Ezekiel 28:10

Het oordeel over de vorst van Tyrus

Omdat de vorst van Tyrus zo hoogmoedig is geworden dat hij zegt dat hij God is, zal het oordeel van de Heere HEERE hem treffen (Ez 28:2; 6-7; vgl. Hd 12:21-23). God zal de Babyloniërs over hem brengen die hem gewelddadig zullen behandelen. Dan zal zijn wijsheid geen uitweg weten en zijn luister zal ontheiligd worden. Er zal niets overblijven van zijn aangematigde goddelijke status.

De vernedering zal tot de diepte van het graf en de dood van het dodenrijk zijn (Ez 28:8). De plaats waar hij zich als God heeft gevoeld en gedragen – het hart van de zeeën (Ez 28:2) –, is de plaats waar hij de dood zal sterven. Dan is het over en uit met zijn voor God spelen. De HEERE houdt hem de vraag voor of hij, als hij oog in oog staat met zijn moordenaar, zal volhouden te beweren dat hij God is (Ez 28:9). Wat voor een waardeloze god zal hij blijken te zijn als hij in de macht is van hem die hem heeft verslagen. Hij zal een verachtelijke dood sterven omdat de Heere HEERE het gesproken heeft (Ez 28:10). Daar zal niemand iets aan kunnen veranderen.

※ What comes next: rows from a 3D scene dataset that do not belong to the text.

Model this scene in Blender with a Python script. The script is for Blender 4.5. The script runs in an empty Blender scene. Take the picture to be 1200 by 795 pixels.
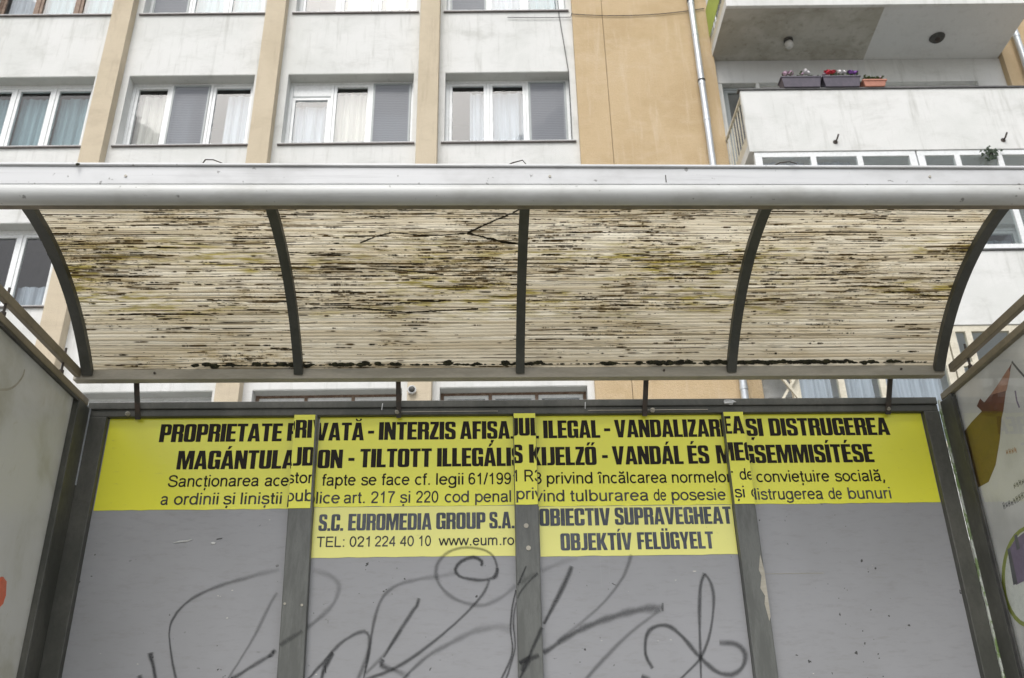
import bpy, bmesh, math, random
from mathutils import Vector, Matrix
random.seed(7)
S = bpy.context.scene
C = S.collection
# ---------------------------------------------------------------- camera
CZ = 1.1
cam = bpy.data.cameras.new('camera')
co = bpy.data.objects.new('camera', cam); C.objects.link(co); S.camera = co
R = Matrix(((0.99952007, 0.00439559, -0.03066456),
            (-0.02561089, -0.43963186, -0.89781285),
            (-0.01742754, 0.8981673, -0.43930829)))
co.matrix_world = Matrix.Translation((0, 0, CZ)) @ R.to_4x4()
cam.sensor_width = 36; cam.lens = 1090 / 1200 * 36; cam.clip_start = .05; cam.clip_end = 2000
cam.dof.use_dof = True; cam.dof.focus_distance = 3.2; cam.dof.aperture_fstop = 8.0
# ---------------------------------------------------------------- light: overcast daylight
W = bpy.data.worlds.new("World"); S.world = W; W.use_nodes = True
nt = W.node_tree; nt.nodes.clear()
sky = nt.nodes.new('ShaderNodeTexSky'); sky.sky_type = 'NISHITA'; sky.sun_disc = False
SUN_EL, SUN_AZ = math.radians(52), math.radians(195)
sky.sun_elevation = SUN_EL; sky.sun_rotation = SUN_AZ; sky.air_density = 1.0; sky.dust_density = 3.0; sky.ozone_density = 1.0
hs = nt.nodes.new('ShaderNodeHueSaturation'); hs.inputs['Saturation'].default_value = .34
bg = nt.nodes.new('ShaderNodeBackground'); bg.inputs['Strength'].default_value = .15
ow = nt.nodes.new('ShaderNodeOutputWorld')
nt.links.new(sky.outputs[0], hs.inputs['Color']); nt.links.new(hs.outputs[0], bg.inputs[0]); nt.links.new(bg.outputs[0], ow.inputs[0])
sl = bpy.data.lights.new('sun', 'SUN'); sl.energy = 1.1; sl.angle = math.radians(35); sl.color = (1, .97, .93)
so = bpy.data.objects.new('sun', sl); C.objects.link(so)
sd = Vector((math.sin(SUN_AZ) * math.cos(SUN_EL), math.cos(SUN_AZ) * math.cos(SUN_EL), math.sin(SUN_EL)))
so.rotation_euler = sd.to_track_quat('Z', 'Y').to_euler(); so.location = sd * 30
S.view_settings.view_transform = 'Standard'; S.view_settings.look = 'None'
S.view_settings.exposure = 0.47; S.view_settings.gamma = 1; S.view_settings.use_curve_mapping = False

# ---------------------------------------------------------------- helpers
def tag(o, label=None, cat=None, group=None, kind=None):
    for k, v in (('label', label), ('category', cat), ('group', group), ('kind', kind)):
        if v: o[k] = v
    return o
def empty(name, loc=(0, 0, 0), rz=0, parent=None):
    o = bpy.data.objects.new(name, None); C.objects.link(o); o.location = loc; o.rotation_euler = (0, 0, rz)
    o.empty_display_size = .1
    if parent: o.parent = parent
    return o
class MB:
    def __init__(s): s.v = []; s.f = []; s.uv = None
    def quad(s, *p):
        n = len(s.v); s.v += [tuple(q) for q in p]; s.f.append(tuple(range(n, n + len(p)))); return s
    def box(s, x0, x1, y0, y1, z0, z1):
        n = len(s.v)
        s.v += [(x, y, z) for x in (x0, x1) for y in (y0, y1) for z in (z0, z1)]
        for f in ((0, 1, 3, 2), (4, 6, 7, 5), (0, 4, 5, 1), (2, 3, 7, 6), (0, 2, 6, 4), (1, 5, 7, 3)):
            s.f.append(tuple(n + i for i in f))
        return s
    def bar(s, a, b, w, h=None, up=(0, 0, 1)):
        h = h or w; a = Vector(a); b = Vector(b); d = (b - a).normalized(); u = Vector(up)
        if abs(d.dot(u)) > .98: u = Vector((0, 1, 0))
        r = d.cross(u).normalized(); u = r.cross(d)
        n = len(s.v)
        for p in (a, b):
            for i, j in ((-1, -1), (1, -1), (1, 1), (-1, 1)): s.v.append(tuple(p + r * (i * w / 2) + u * (j * h / 2)))
        s.f += [(n, n + 3, n + 2, n + 1), (n + 4, n + 5, n + 6, n + 7)] + [(n + i, n + (i + 1) % 4, n + 4 + (i + 1) % 4, n + 4 + i) for i in range(4)]
        return s
    def tube(s, pts, r, k=10, caps=True):
        pts = [Vector(p) for p in pts]; rs = r if isinstance(r, (list, tuple)) else [r] * len(pts)
        n = len(s.v); ref = Vector((.13, .21, .97))
        for i, p in enumerate(pts):
            d = (pts[min(i + 1, len(pts) - 1)] - pts[max(i - 1, 0)]).normalized()
            a = d.cross(ref)
            if a.length < .2: a = d.cross(Vector((1, .1, 0)))
            a.normalize(); b = d.cross(a)
            for j in range(k):
                t = 2 * math.pi * j / k; s.v.append(tuple(p + (a * math.cos(t) + b * math.sin(t)) * rs[i]))
        for i in range(len(pts) - 1):
            for j in range(k):
                s.f.append((n + i * k + j, n + i * k + (j + 1) % k, n + (i + 1) * k + (j + 1) % k, n + (i + 1) * k + j))
        if caps:
            s.f.append(tuple(n + j for j in range(k))[::-1]); s.f.append(tuple(n + (len(pts) - 1) * k + j for j in range(k)))
        return s
    def ext(s, prof, x0, x1, close=True):
        """profile in (y,z) extruded along x"""
        n = len(s.v); k = len(prof)
        for x in (x0, x1):
            for y, z in prof: s.v.append((x, y, z))
        for j in range(k if close else k - 1):
            s.f.append((n + j, n + (j + 1) % k, n + k + (j + 1) % k, n + k + j))
        if close: s.f.append(tuple(n + j for j in range(k))); s.f.append(tuple(n + k + j for j in range(k))[::-1])
        return s
    def blob(s, c, r, sub=1, jit=.25, sq=(1, 1, 1)):
        bm = bmesh.new(); bmesh.ops.create_icosphere(bm, subdivisions=sub, radius=1)
        n = len(s.v)
        for v in bm.verts:
            q = v.co * (1 + random.uniform(-jit, jit)); s.v.append((c[0] + q.x * r * sq[0], c[1] + q.y * r * sq[1], c[2] + q.z * r * sq[2]))
        for f in bm.faces: s.f.append(tuple(n + v.index for v in f.verts))
        bm.free(); return s
    def build(s, name, mat, parent=None, bevel=0, smooth=False, fixn=True):
        me = bpy.data.meshes.new(name); me.from_pydata(s.v, [], s.f)
        if fixn:
            bm = bmesh.new(); bm.from_mesh(me); bmesh.ops.recalc_face_normals(bm, faces=bm.faces); bm.to_mesh(me); bm.free()
        me.materials.append(mat)
        o = bpy.data.objects.new(name, me); C.objects.link(o)
        if parent: o.parent = parent
        if smooth:
            for p in me.polygons: p.use_smooth = True
            try: me.set_sharp_from_angle(angle=math.radians(40))
            except Exception: pass
        if bevel:
            m = o.modifiers.new('bevel', 'BEVEL'); m.width = bevel; m.segments = 2; m.limit_method = 'ANGLE'
        return o
def box(name, mat, parent, x0, x1, y0, y1, z0, z1, bevel=0): return MB().box(x0, x1, y0, y1, z0, z1).build(name, mat, parent, bevel)

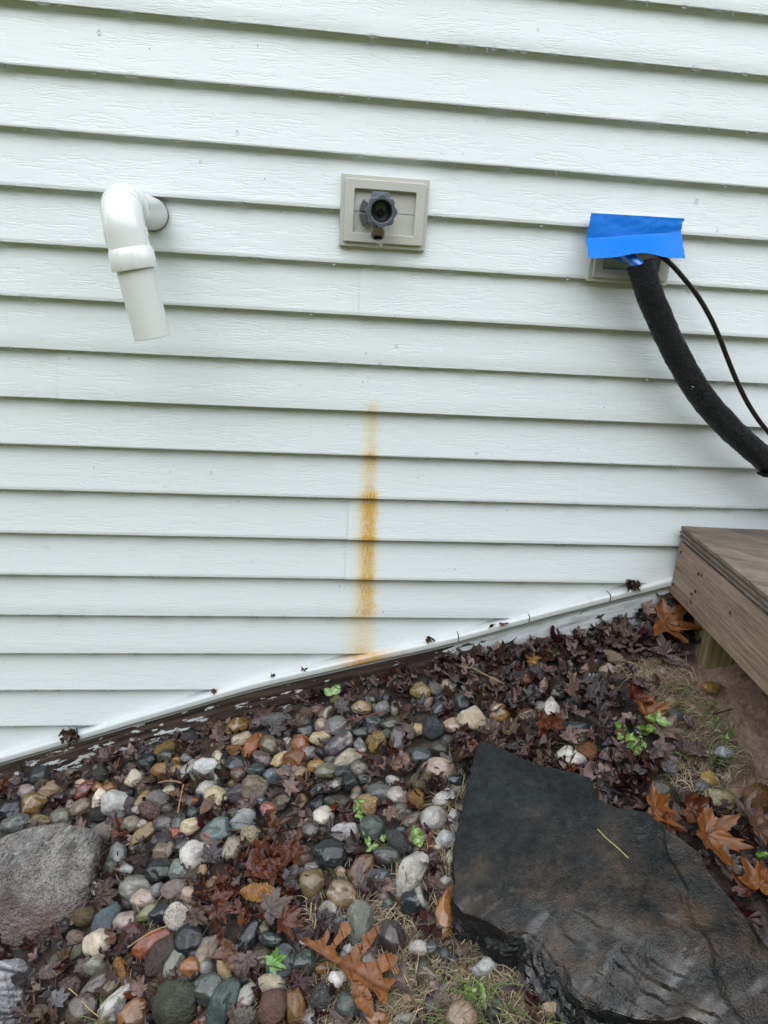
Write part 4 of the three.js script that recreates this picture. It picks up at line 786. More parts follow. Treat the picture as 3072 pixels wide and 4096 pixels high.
[-.4,-.188,.573,.0439,.0331,6,'rose2*',.5,"brown-pink granite stone left of the dark purple-brown glossy stone"],
[-.271,-.16,.652,.0502,.0384,48,'rust3',.1,"orange-brown egg-shaped stone right of the small glossy grey stone"],
[-.326,-.184,.645,.0332,.0142,5,'ochre2',.2,"ochre stone at the frame's lower edge left of the small glossy grey stone"],
[-.461,-.221,.611,.0339,.0154,0,'brown',.2,"brown stone at the frame's lower edge left of the broad grey-brown flat stone"],
[-.306,-.176,.646,.0205,.0197,0,'grey',.3,"small glossy grey stone right of the ochre stone at the frame's lower edge"],
[.078,-.056,.688,.0297,.0256,2,'white',.3,"white stone under the oak leaf below and right of the ochre-tan stone"],
[.096,-.044,.648,.0274,.02,65,'white',.5,"whitish stone behind the oak leaf left of the grey-tan stone under the oak leaf"],
[.129,-.035,.673,.0341,.031,0,'taupe',.4,"grey-tan stone under the oak leaf right of the whitish stone behind the oak leaf"],
[.051,-.065,.708,.0392,.0382,0,'dgrey*',.5,"dark mottled rough stone below and left of the white stone under the oak leaf"],
[.096,-.056,.73,.0436,.0357,8,'slate3',.2,"dark slate round stone below the white stone under the oak leaf"],
[.141,-.052,.761,.0397,.0233,0,'rust3',.3,"cream and rust stone at the frame's lower edge right of the dark slate round stone"],
[.182,-.042,.771,.0356,.0183,0,'sage2',.2,"grey-green stone at the lower frame edge below the small tan pebble"],
[.223,-.017,.718,.0331,.026,0,'olive~',.3,"mottled olive-brown stone below the pale grey half of a split stone"],
[.284,-.004,.723,.03,.016,85,'brown2',.2,"small brown stone left of the pale grey blocky stone"],
[.317,.007,.727,.0409,.0279,15,'lgrey',.4,"pale grey blocky stone below the small tan pebble by the slab"],
[.268,-.015,.789,.0512,.0399,0,'beige2',.5,"large beige-brown stone below and right of the grey grainy stone"],
[.243,-.02,.759,.0292,.0253,7,'taupe*',.4,"grey grainy stone above and left of the large beige-brown stone"],
[.266,-.016,.758,.0195,.0136,8,'tan',.4,"small tan stone right of the grey grainy stone"],
[.059,-.059,.661,.0355,.0188,8,'ochre2',.4,"ochre-tan stone above and left of the white stone under the oak leaf"],
[.189,-.035,.742,.0177,.0157,0,'tan',.5,"small tan pebble above the grey-green stone at the frame's lower edge"],
[.303,.014,.665,.025,.0198,75,'brown',.3,"small brown stone above and left of the small tan pebble by the slab"],
[.32,.014,.682,.0206,.0165,8,'tan',.3,"small tan pebble by the slab above the pale grey blocky stone"],
[.576,.158,.233,.0613,.0354,72,'white',.8,"white upright angular stone right of the grey stone behind a white one"],
[.56,.157,.215,.0381,.0295,0,'grey',.4,"grey stone behind a white one left of the white upright angular stone"],
[.71,.216,.125,.051,.033,0,'bteal',.3,"wet black-teal stone above the grey rounded stone"],
[.758,.232,.123,.0561,.03,-25,'tan2',.5,"flat tan stone above the beige angular stone"],
[.726,.216,.156,.0384,.0344,0,'beige',.7,"beige angular stone below and right of the wet black-teal stone"],
[.695,.202,.156,.0325,.0226,0,'grey',.3,"grey rounded stone below the wet black-teal stone"],
[.609,.173,.182,.034,.0272,0,'dolive',.3,"brown-olive round stone above and left of the dim dark green stone"],
[.627,.171,.214,.0286,.0258,0,'teal',.3,"dim dark green stone below and right of the brown-olive round stone"],
[.62,.154,.294,.0557,.0301,-1,'dgrey',.4,"dark green-grey flat stone above the rust-brown block of stone"],
[.615,.146,.316,.0325,.0198,0,'olive',.3,"olive stone below the dark green-grey flat stone"],
[.582,.135,.358,.0659,.0396,-3,'white3',.5,"large cream-white faceted stone left of the rust-brown block of stone"],
[.615,.143,.354,.0476,.0375,-15,'rust',.6,"rust-brown block of stone right of the large cream-white faceted stone"],
[.519,.147,.232,.0447,.0339,0,'brown',.4,"dim brown stone right of the plain brown stone"],
[.825,.202,.313,.0308,.0227,-15,'slate',.6,"small slate stone below the tan half-buried stone"],
[.83,.21,.277,.0287,.0231,0,'tan',.3,"tan half-buried stone above the small slate stone"],
[.95,.218,.23,.0455,.0297,0,'orange2',.1,"orange dome-shaped stone right of the tan half-buried stone"],
[.88,.181,.417,.0378,.0283,0,'lgrey2',.2,"smooth grey pebble below the tiny cream pebble"],
[.815,.17,.479,.0345,.0288,-3,'ochre3',.4,"yellow-ochre stone above and right of the blue-grey stone"],
[.795,.164,.495,.0333,.0252,-3,'slate2',.5,"blue-grey stone below and left of the yellow-ochre stone"],
[.901,.188,.353,.0134,.0116,0,'cream',.3,"tiny cream pebble above the smooth grey pebble"],
[.855,.229,.178,.0205,.0176,0,'beige',.5,"small beige pebble above the tan half-buried stone"],
[.855,.167,.476,.0215,.0149,0,'beige',.4,"small beige stone right of the yellow-ochre stone"],
[.579,.187,.077,.0384,.0266,0,'ochre',.2,"ochre stone showing through a leaf above and left of the brown-olive round stone"],
[.711,.149,.5,.0642,.0583,8,'dolive2*',.2,"large olive-grey speckled stone left of the blue-grey stone"],
[.812,.162,.533,.0669,.0401,-18,'mustard3',.6,"yellow-olive blocky stone below the small beige stone"],
[.892,.163,.528,.0637,.0483,25,'brown2',.4,"broad brown flat stone right of the small beige stone"],
[.623,.119,.461,.0299,.022,0,'dgrey',.3,"dark grey stone in the straw below the rust-brown block of stone"],
[.484,.017,.831,.0276,.0169,0,'ggrey',.3,"greenish stone under the slab's front right of the tan stone under the slab's front"],
[.408,.01,.804,.039,.0203,0,'tan',.3,"tan stone under the slab's front left of the greenish stone under the slab's front"],
[.776,.125,.657,.0211,.0106,8,'white',.1,"small white pebble below the yellow-olive blocky stone"]
];
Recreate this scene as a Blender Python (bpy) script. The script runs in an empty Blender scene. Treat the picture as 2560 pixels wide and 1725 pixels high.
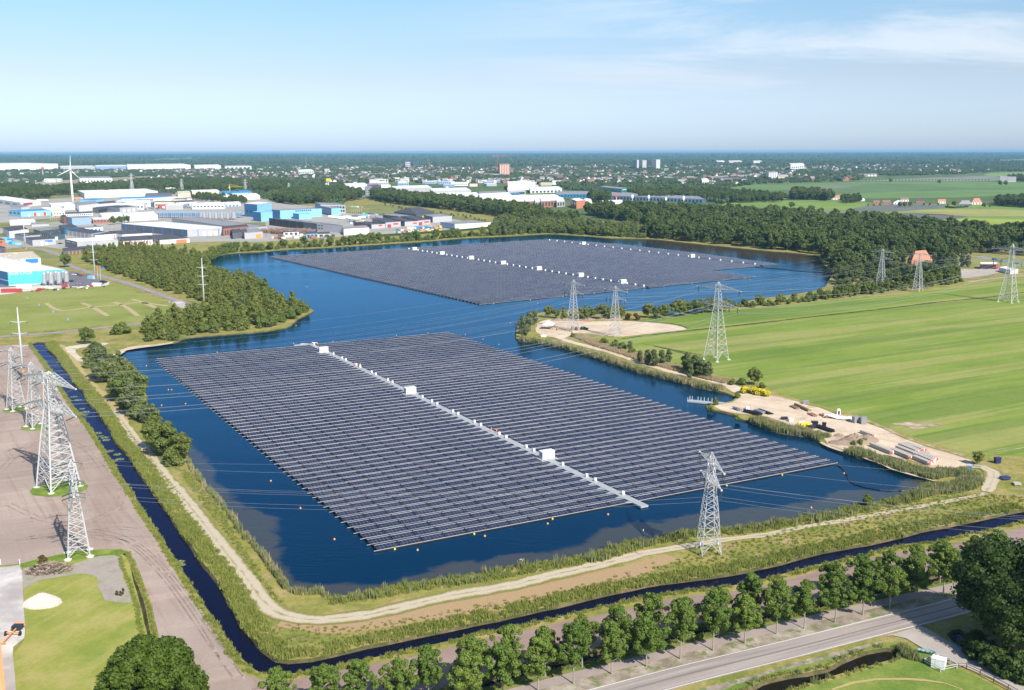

Het willen zijn als God heeft de zondeval veroorzaakt (Gn 3:5-6). De begeerte om als God te zijn is sinds dat moment in de mens aanwezig. Wie zonder God leeft, zoekt voortdurend naar mogelijkheden om aan die begeerte te voldoen. Het hele wereldsysteem, dat in de macht van de satan is, rust op de aanmatiging aan God gelijk te kunnen zijn. De mens waant zich God en meent alles in de hand te hebben en alles te kunnen besturen; en hij zoekt naar wegen en middelen om dat steeds beter te kunnen. De tragiek van de mens is dat hij voortdurend meent uiteindelijk alles onder controle te kunnen krijgen. God zal die hoogmoed oordelen door de hoogmoedige te vernederen en te straffen met de dood, de hel. De hel zal vol zijn met mensen die zich allemaal op de een of andere manier God hebben gewaand.